そうした中、フランスではインターネットをめぐって、いま一つの裁判が行われている。 米ジョージア工科大学のフランス分校が、 学生を募集するのにすべて英語で書かれたホームページを開いていたことが、 広告など社会に公開する文書では外国語を使用することを規制しているフランスの法律に違反すると訴えられているのだ。 この裁判以外にも同種の問題,、 つまり英語によって世界につながるインターネットの世界が、 自国の言語を法的拘束まで与えて厳格に守り通しているフランス社会と様々な軋轢を起しているという話は、 昨年パリを訪れてマルチメディア関係の官民双方の担当者と会見した際、 幾度も聞かされた。言語は文化であり、文化は国家のアイデンティティである。 とすれば、英語に席捲されることは即ち米国に覇権を行使されることで、 それを脅威と感じるフランスはたとえ情報化で遅れを取ろうとも自国語にこだわる。

 一方、日本はどうだろう。
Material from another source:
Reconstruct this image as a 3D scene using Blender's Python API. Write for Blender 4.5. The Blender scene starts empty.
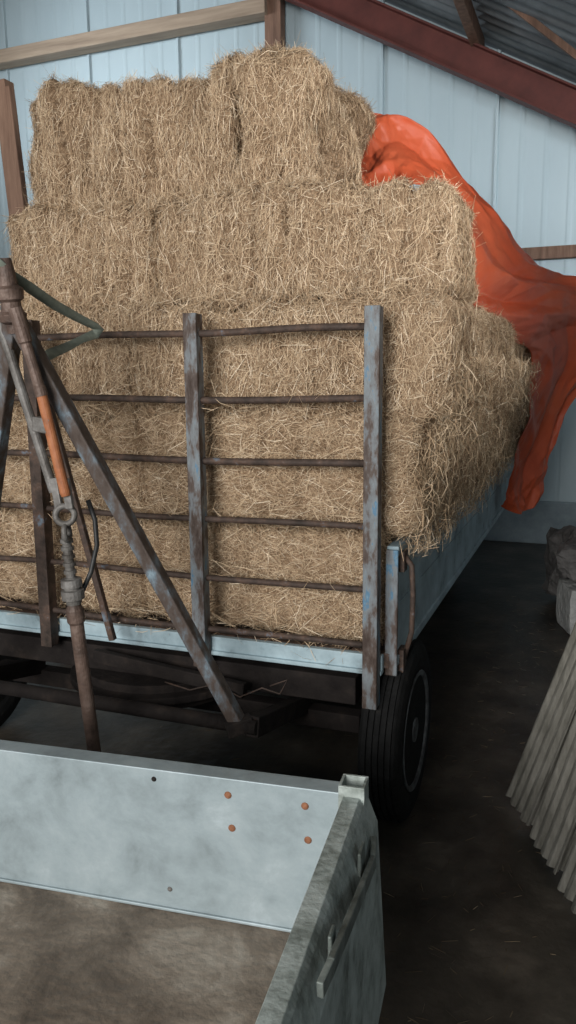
import bpy, bmesh, math, random
import numpy as np
from mathutils import Vector, Matrix, noise
random.seed(5); rng = np.random.default_rng(5)
S = bpy.context.scene; C = S.collection
S.view_settings.view_transform = 'Standard'
R = math.radians
# ------------------------------------------------------------------ camera
F = 800.0; PITCH = 9.7; YAW = 21.0; ROLL = -0.6
CAM = Vector((0, 0, 1.65))
cd = bpy.data.cameras.new('camera'); cam = bpy.data.objects.new('camera', cd); C.objects.link(cam)
cd.sensor_fit = 'VERTICAL'; cd.sensor_height = 36; cd.lens = F/1024*36; cd.clip_start = 0.02
RM = Matrix.Rotation(R(YAW), 4, 'Z') @ Matrix.Rotation(R(90-PITCH), 4, 'X') @ Matrix.Rotation(R(ROLL), 4, 'Z')
cam.matrix_world = Matrix.Translation(CAM) @ RM
S.camera = cam
def ray(x, y): return (RM.to_3x3() @ Vector((x-288, 512-y, -F)))
def at_y(x, y, Y): d = ray(x, y); return CAM + d*(Y/d.y)
def at_z(x, y, Z): d = ray(x, y); return CAM + d*((Z-CAM.z)/d.z)
def hit(x, y, p, n): d = ray(x, y); return CAM + d*((p-CAM).dot(n)/d.dot(n))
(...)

インターネットはおろか、 パソコンのマウスに触れた事の無いような国会議員達が、 「マルチメディア社会に対応できる日本人を育てるため、 これからは日本語と同程度の時間数を英語教育に費やすべきだ」と檄を飛ばす。 しかしながら、確かに情報リテラシーについては小中学校のカリキュラムに早急かつ十分に取り入れるべきだとは思うが、 その一方でワープロ使用による漢字文化の急速な衰退にも思いを致し、 適切な処置を同時並行的に行ってゆくのもまた政治家としての役目ではないか。

 「追いつき、追い越せ」で闇雲に突っ走れば人心も掌握しやすく、 また政治家自身も実に痛快だ。 しかし望ましい国家像というゴール無しにただただアクセルを全開にして走る事の愚かさは、 もう嫌というほど我々は思い知らされたはずである。 せめて国会閉会中くらい定期的に、日本の有るべき姿について、 党派や世代の垣根を越えてオープンかつエンドレスに議員同士で討論できる機会が持てたらと痛感する今日この頃である。